Хёйгенс очень близко подошел к идеалу человека Возрождения —
Стихотворение посвящено Якобу ван Кампену, автору и этого гаагского проекта. Но вообще-то речь в нем идет о порядке жизни, а также о строении человеческого тела, в котором отражается божественное мироздание, — строении, которое должно повторяться в любом здании, любом городе, любом созданном ландшафте.
Якоб ван Кампен, как и Константейн Хёйгенс, восхищался идеями римского архитектора Витрувия, который постоянно ссылался на «совершенство» Вселенной, которое отражается в пропорциях человека. Ведь они определенным образом точно вписываются как в квадрат и прямоугольник, так и в круг. Городской дворец должен был стать венцом этой философии жизни и творчества. Он должен стать совершенным зданием, с совершенными размерами, совершенными пропорциями и совершенным впечатлением, которое он производит на зрителя.
В проекте ратуши ван Кампена параллели между человеком и зданием повторяются в разнообразных вариантах. Возьмем, например, хотя бы пропорции Гражданского зала: 120 футов[9]

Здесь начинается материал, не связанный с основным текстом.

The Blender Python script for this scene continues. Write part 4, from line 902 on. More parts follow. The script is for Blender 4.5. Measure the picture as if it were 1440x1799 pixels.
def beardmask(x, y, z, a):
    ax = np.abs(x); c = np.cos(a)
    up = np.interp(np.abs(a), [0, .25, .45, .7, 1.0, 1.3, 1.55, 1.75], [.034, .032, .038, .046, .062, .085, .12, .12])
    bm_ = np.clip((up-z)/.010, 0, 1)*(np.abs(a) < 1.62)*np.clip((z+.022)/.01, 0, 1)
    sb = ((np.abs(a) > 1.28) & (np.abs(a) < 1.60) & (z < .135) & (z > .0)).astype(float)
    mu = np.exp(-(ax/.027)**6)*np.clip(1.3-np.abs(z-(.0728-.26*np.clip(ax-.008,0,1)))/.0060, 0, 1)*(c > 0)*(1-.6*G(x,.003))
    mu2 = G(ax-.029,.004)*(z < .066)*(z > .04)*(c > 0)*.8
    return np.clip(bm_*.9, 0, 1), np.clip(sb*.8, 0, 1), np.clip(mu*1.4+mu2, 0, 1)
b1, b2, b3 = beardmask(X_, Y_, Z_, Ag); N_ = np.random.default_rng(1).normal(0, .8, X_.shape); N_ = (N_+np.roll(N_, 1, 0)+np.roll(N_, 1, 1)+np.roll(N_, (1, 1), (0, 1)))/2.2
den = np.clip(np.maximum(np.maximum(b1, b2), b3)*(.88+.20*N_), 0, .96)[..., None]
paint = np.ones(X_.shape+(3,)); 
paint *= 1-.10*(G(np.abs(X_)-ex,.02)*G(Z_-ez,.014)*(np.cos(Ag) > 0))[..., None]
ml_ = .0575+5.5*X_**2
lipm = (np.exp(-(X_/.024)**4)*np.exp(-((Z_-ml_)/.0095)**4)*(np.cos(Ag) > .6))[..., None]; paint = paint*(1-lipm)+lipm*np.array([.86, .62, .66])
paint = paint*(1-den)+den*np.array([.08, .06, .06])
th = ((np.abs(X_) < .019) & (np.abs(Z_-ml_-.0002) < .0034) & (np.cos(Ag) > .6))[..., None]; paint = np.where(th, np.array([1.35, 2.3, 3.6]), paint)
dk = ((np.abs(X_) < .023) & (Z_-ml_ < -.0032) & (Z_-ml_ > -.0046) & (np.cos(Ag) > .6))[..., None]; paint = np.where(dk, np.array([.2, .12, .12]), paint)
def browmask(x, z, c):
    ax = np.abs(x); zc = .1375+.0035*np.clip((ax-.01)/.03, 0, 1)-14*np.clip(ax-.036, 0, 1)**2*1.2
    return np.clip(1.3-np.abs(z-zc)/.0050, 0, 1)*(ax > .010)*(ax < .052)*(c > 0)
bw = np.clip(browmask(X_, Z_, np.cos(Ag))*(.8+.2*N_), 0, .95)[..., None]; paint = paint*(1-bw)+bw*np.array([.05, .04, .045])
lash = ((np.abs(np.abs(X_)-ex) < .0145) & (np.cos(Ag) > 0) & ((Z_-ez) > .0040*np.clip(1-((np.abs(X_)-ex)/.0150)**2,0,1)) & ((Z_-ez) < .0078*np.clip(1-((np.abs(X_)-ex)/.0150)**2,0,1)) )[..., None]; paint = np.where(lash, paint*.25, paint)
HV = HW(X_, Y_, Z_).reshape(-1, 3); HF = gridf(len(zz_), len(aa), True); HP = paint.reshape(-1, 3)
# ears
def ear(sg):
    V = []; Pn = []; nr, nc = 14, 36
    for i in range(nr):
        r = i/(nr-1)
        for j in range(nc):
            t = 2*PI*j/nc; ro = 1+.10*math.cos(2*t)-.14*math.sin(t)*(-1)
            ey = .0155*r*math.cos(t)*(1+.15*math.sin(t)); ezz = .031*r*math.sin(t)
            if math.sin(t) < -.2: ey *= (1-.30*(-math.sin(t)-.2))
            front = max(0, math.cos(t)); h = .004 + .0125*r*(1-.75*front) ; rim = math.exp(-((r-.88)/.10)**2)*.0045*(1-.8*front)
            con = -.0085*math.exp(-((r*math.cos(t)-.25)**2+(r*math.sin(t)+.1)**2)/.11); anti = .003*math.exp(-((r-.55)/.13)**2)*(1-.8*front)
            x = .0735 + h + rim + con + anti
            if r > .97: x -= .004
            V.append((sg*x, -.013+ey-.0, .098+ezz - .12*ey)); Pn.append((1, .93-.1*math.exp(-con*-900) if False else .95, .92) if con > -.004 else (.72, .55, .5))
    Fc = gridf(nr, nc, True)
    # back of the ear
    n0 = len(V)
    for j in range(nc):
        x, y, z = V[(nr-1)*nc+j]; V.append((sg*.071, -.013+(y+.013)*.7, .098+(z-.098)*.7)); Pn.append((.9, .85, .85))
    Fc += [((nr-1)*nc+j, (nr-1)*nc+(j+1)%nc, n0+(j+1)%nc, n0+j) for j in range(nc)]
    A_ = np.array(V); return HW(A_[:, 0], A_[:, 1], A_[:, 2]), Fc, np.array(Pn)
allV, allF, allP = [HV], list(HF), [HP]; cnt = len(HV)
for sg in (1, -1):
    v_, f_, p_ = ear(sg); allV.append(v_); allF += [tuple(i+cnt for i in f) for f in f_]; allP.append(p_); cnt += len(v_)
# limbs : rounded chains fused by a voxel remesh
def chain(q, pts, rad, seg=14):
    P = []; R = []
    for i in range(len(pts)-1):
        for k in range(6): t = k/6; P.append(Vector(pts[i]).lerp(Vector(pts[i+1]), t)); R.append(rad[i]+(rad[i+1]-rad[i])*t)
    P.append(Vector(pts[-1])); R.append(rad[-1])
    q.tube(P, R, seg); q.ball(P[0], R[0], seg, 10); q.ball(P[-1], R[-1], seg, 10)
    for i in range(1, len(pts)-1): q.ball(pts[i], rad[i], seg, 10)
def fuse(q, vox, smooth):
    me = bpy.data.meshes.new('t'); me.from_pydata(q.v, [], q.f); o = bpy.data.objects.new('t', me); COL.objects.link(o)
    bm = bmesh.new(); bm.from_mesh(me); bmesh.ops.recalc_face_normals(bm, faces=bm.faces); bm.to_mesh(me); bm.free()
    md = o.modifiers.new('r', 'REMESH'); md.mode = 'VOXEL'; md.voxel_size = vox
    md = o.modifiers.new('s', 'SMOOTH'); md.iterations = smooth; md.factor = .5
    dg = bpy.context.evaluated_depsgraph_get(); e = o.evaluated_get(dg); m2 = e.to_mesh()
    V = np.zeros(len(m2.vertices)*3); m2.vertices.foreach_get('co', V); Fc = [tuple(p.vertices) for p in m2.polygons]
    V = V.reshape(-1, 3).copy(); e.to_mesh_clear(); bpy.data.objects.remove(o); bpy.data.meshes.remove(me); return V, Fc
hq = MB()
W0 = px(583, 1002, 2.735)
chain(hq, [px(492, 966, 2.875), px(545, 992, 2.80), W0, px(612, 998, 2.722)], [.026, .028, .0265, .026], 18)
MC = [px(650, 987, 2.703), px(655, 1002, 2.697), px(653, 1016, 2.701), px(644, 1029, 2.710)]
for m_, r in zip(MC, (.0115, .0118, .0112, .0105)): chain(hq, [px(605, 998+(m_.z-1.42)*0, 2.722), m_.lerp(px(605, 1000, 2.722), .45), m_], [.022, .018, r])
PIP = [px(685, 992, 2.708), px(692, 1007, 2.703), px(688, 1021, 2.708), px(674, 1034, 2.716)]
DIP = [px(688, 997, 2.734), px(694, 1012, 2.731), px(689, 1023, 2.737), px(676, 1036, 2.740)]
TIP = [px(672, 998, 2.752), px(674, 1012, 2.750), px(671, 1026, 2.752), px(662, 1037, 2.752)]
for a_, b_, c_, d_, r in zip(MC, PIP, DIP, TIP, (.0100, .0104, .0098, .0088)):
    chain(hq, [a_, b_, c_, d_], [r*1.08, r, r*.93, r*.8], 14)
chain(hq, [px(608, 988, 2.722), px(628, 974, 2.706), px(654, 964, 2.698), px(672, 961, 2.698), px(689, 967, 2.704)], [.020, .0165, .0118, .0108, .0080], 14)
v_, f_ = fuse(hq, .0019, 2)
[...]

— длина, 60 футов — ширина и 120–60: 2 = 90 футов в высоту. Не случайно в панегирике другого гостя на вечере, посвященном ратуше, — Йооста ван ден Вондела — речь идет о талии, руках и голове здания. «Оно имеет свои внутренности. / Каждый член, каждый орган имеет свою величину, назначение и место…»Бог присутствовал во все время создания дворца, считал ван Кам-пен, и это придавало его работе почти религиозный характер. Впечатление усиливалось благодаря произведениям искусства, которые должны были украшать здание: скульптурный наряд городского дворца действительно не имел аналогов в Северной Европе, со всеми своими ассоциациями и наставлениями дворец производил на посетителя впечатление нескончаемой проповеди. В конечном счете разрыв между ван Кампеном и его заказчиками, возможно, произошел из-за этого железного принципа гармонии: планы сокращения расходов и обусловленные ими изменения конструкции грозили нарушением общих пропорций «совершенного здания».
Якоб ван Кампен отнюдь не был уникален в своем стремлении. Многие другие художники и ученые того времени искали божественные линий в земных творениях и пытались повторить этот метод в своем собственном микрокосмосе, шла ли речь о коллекции, классификации растений, о городе или здании. Ведь творение, во всяком случае с кальвинистской точки зрения жителей этой сырой страны, еще не было завершено. Бог назначил человека управляющим «Его виноградника», и, таким образом, исполняя наказ Бога, он должен был сохранять, возделывать и доводить до совершенства эту землю.
Возьмем, к примеру, узор дорог и каналов в стиле Мондриана на территории только что осушенного тогда озера Беемстер (гигантский по тем временам проект), где было задействовано несколько сотен мельниц. «Рай для рационалиста», — назвал Олдос Хаксли этот ландшафт ровных, в строгом порядке лежащих полей, прогуливаясь здесь в 20-е годы прошлого века; эти решетки безупречно симметричных линий, эти дороги по верху дамб и каналы, которые пересекаются точно под прямым углом; эти фермерские дома в форме кубов и пирамид. «На ровном горизонте, выстроившись в ряд, машут своими руками мельницы, как танцовщицы в геометрическом балете. […] Я не знаю другого такого ландшафта, где бы я ощущал такую духовную бодрость во время путешествия».